◆ **What is being asked**
Reproduce the records that follow in full, excluding any picture they contain.

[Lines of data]

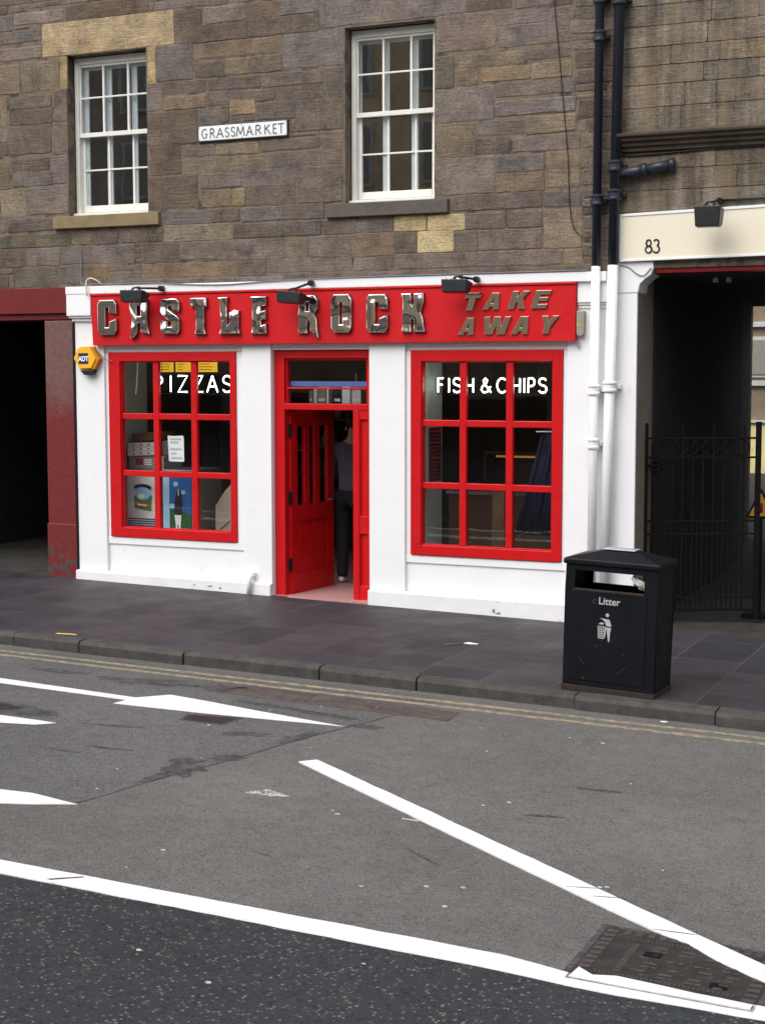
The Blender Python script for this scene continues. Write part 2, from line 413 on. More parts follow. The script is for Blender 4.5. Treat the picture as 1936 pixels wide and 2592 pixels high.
def poly_letter(loops, x0, x1, z0, z1, y, depth, bev, shear=0):
    cu = bpy.data.curves.new('letter', 'CURVE'); cu.dimensions = '2D'; cu.fill_mode = 'BOTH'
    cu.extrude = depth / 2 - bev; cu.bevel_depth = bev; cu.bevel_resolution = 3; cu.offset = -bev
    for lp in loops:
        sp = cu.splines.new('POLY'); sp.points.add(len(lp) - 1); sp.use_cyclic_u = True
        for p, (a, b) in zip(sp.points, lp): p.co = (x0 + (x1 - x0) * a + shear * b, z0 + (z1 - z0) * b, 0, 1)
    return curve_mesh(cu, lambda c: (c.x, y + depth / 2 - c.z, c.y))

def text_mesh(body, x, z, size, y, depth, off=0, sx=1.0, shear=0):
    cu = bpy.data.curves.new('txt', 'FONT'); cu.body = body; cu.size = size; cu.extrude = depth / 2; cu.offset = off; cu.shear = shear
    return curve_mesh(cu, lambda c: (x + c.x * sx, y - c.z, z + c.y))

def arc(cx, cy, rx, ry, a0, a1, n=10):
    return [(cx + rx * math.cos(R(a0 + (a1 - a0) * i / n)), cy + ry * math.sin(R(a0 + (a1 - a0) * i / n))) for i in range(n + 1)]

GLY = {
    'G': [arc(.52, .5, .5, .5, 48, 312, 14), [(.86, .1), (.86, .45)], [(.62, .45), (1, .45)]],
    'R': [[(.12, 0), (.12, 1)], [(.12, 1), (.5, 1)] + arc(.5, .76, .32, .24, 90, -90) + [(.12, .52)], [(.42, .52), (.98, 0)]],
    'A': [[(0, 0), (.5, 1)], [(.5, 1), (1, 0)], [(.2, .34), (.8, .34)]],
    'S': [arc(.5, .76, .42, .24, 25, 260, 10) + arc(.5, .25, .46, .25, 85, -155, 10)],
    'M': [[(0, 0), (.13, 1)], [(.13, 1), (.5, .15)], [(.5, .15), (.87, 1)], [(.87, 1), (1, 0)]],
    'K': [[(.12, 0), (.12, 1)], [(.92, 1), (.12, .45)], [(.36, .6), (1, 0)]],
    'E': [[(.92, 1), (.12, 1)], [(.12, 1), (.12, 0)], [(.12, 0), (.95, 0)], [(.12, .52), (.8, .52)]],
    'T': [[(0, 1), (1, 1)], [(.5, 0), (.5, 1)]],
    'P': [[(.1, 0), (.1, 1), (.5, 1)] + arc(.5, .73, .38, .27, 90, -90) + [(.1, .46)]],
    'I': [[(.5, 0), (.5, 1)]],
    'Z': [[(0, 1), (1, 1), (0, 0), (1, 0)]],
    'F': [[(.1, 0), (.1, 1), (.95, 1)], [(.1, .53), (.8, .53)]],
    'H': [[(.1, 0), (.1, 1)], [(.9, 0), (.9, 1)], [(.1, .5), (.9, .5)]],
    'C': [arc(.55, .5, .5, .5, 50, 310, 14)],
    '&': [[(1, 0), (.32, .66), (.26, .84), (.44, 1), (.62, .86), (.56, .68), (.16, .42), (.06, .2), (.28, 0), (.62, .04), (.95, .42)]],
    '8': [arc(.5, .76, .34, .24, 0, 360, 18), arc(.5, .26, .46, .26, 0, 360, 20)],
    '3': [arc(.42, .77, .42, .23, 150, -70, 12), arc(.42, .27, .52, .27, 75, -150, 14)],
}

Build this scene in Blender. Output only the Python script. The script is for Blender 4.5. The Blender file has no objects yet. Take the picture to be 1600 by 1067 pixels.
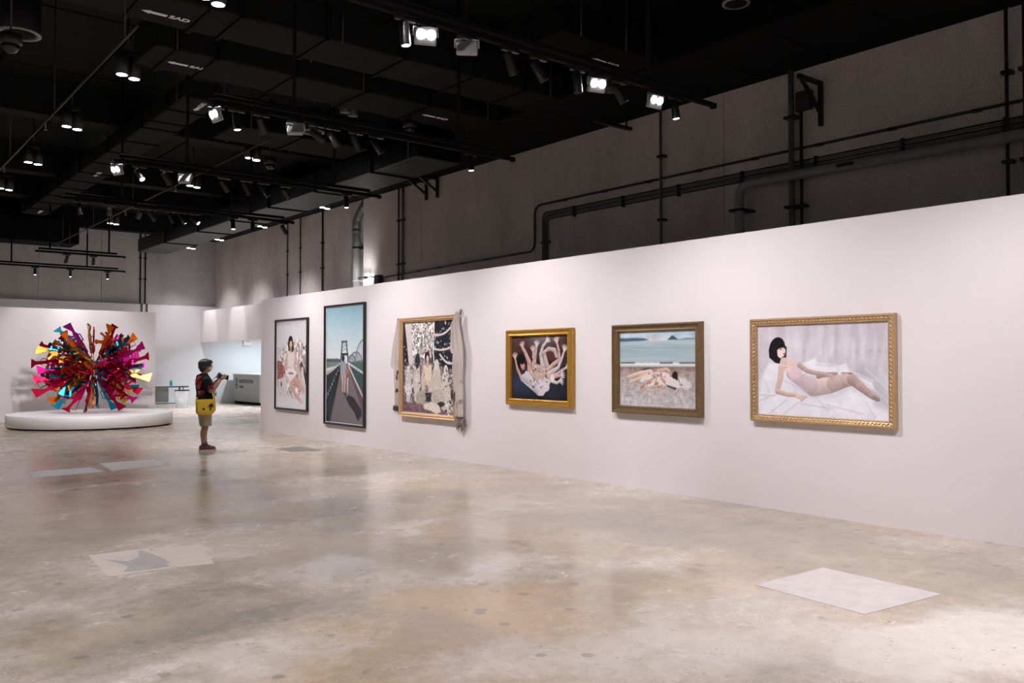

◆ **Complete answer**
The Blender Python script for this scene continues. Write part 2, from line 413 on. More parts follow. The script is for Blender 4.5. Treat the picture as 1936 pixels wide and 2592 pixels high.
def poly_letter(loops, x0, x1, z0, z1, y, depth, bev, shear=0):
    cu = bpy.data.curves.new('letter', 'CURVE'); cu.dimensions = '2D'; cu.fill_mode = 'BOTH'
    cu.extrude = depth / 2 - bev; cu.bevel_depth = bev; cu.bevel_resolution = 3; cu.offset = -bev
    for lp in loops:
        sp = cu.splines.new('POLY'); sp.points.add(len(lp) - 1); sp.use_cyclic_u = True
        for p, (a, b) in zip(sp.points, lp): p.co = (x0 + (x1 - x0) * a + shear * b, z0 + (z1 - z0) * b, 0, 1)
    return curve_mesh(cu, lambda c: (c.x, y + depth / 2 - c.z, c.y))

def text_mesh(body, x, z, size, y, depth, off=0, sx=1.0, shear=0):
    cu = bpy.data.curves.new('txt', 'FONT'); cu.body = body; cu.size = size; cu.extrude = depth / 2; cu.offset = off; cu.shear = shear
    return curve_mesh(cu, lambda c: (x + c.x * sx, y - c.z, z + c.y))

def arc(cx, cy, rx, ry, a0, a1, n=10):
    return [(cx + rx * math.cos(R(a0 + (a1 - a0) * i / n)), cy + ry * math.sin(R(a0 + (a1 - a0) * i / n))) for i in range(n + 1)]

GLY = {
    'G': [arc(.52, .5, .5, .5, 48, 312, 14), [(.86, .1), (.86, .45)], [(.62, .45), (1, .45)]],
    'R': [[(.12, 0), (.12, 1)], [(.12, 1), (.5, 1)] + arc(.5, .76, .32, .24, 90, -90) + [(.12, .52)], [(.42, .52), (.98, 0)]],
    'A': [[(0, 0), (.5, 1)], [(.5, 1), (1, 0)], [(.2, .34), (.8, .34)]],
    'S': [arc(.5, .76, .42, .24, 25, 260, 10) + arc(.5, .25, .46, .25, 85, -155, 10)],
    'M': [[(0, 0), (.13, 1)], [(.13, 1), (.5, .15)], [(.5, .15), (.87, 1)], [(.87, 1), (1, 0)]],
    'K': [[(.12, 0), (.12, 1)], [(.92, 1), (.12, .45)], [(.36, .6), (1, 0)]],
    'E': [[(.92, 1), (.12, 1)], [(.12, 1), (.12, 0)], [(.12, 0), (.95, 0)], [(.12, .52), (.8, .52)]],
    'T': [[(0, 1), (1, 1)], [(.5, 0), (.5, 1)]],
    'P': [[(.1, 0), (.1, 1), (.5, 1)] + arc(.5, .73, .38, .27, 90, -90) + [(.1, .46)]],
    'I': [[(.5, 0), (.5, 1)]],
    'Z': [[(0, 1), (1, 1), (0, 0), (1, 0)]],
    'F': [[(.1, 0), (.1, 1), (.95, 1)], [(.1, .53), (.8, .53)]],
    'H': [[(.1, 0), (.1, 1)], [(.9, 0), (.9, 1)], [(.1, .5), (.9, .5)]],
    'C': [arc(.55, .5, .5, .5, 50, 310, 14)],
    '&': [[(1, 0), (.32, .66), (.26, .84), (.44, 1), (.62, .86), (.56, .68), (.16, .42), (.06, .2), (.28, 0), (.62, .04), (.95, .42)]],
    '8': [arc(.5, .76, .34, .24, 0, 360, 18), arc(.5, .26, .46, .26, 0, 360, 20)],
    '3': [arc(.42, .77, .42, .23, 150, -70, 12), arc(.42, .27, .52, .27, 75, -150, 14)],
}

Build this scene in Blender. Output only the Python script. The script is for Blender 4.5. The Blender file has no objects yet. Take the picture to be 1600 by 1067 pixels.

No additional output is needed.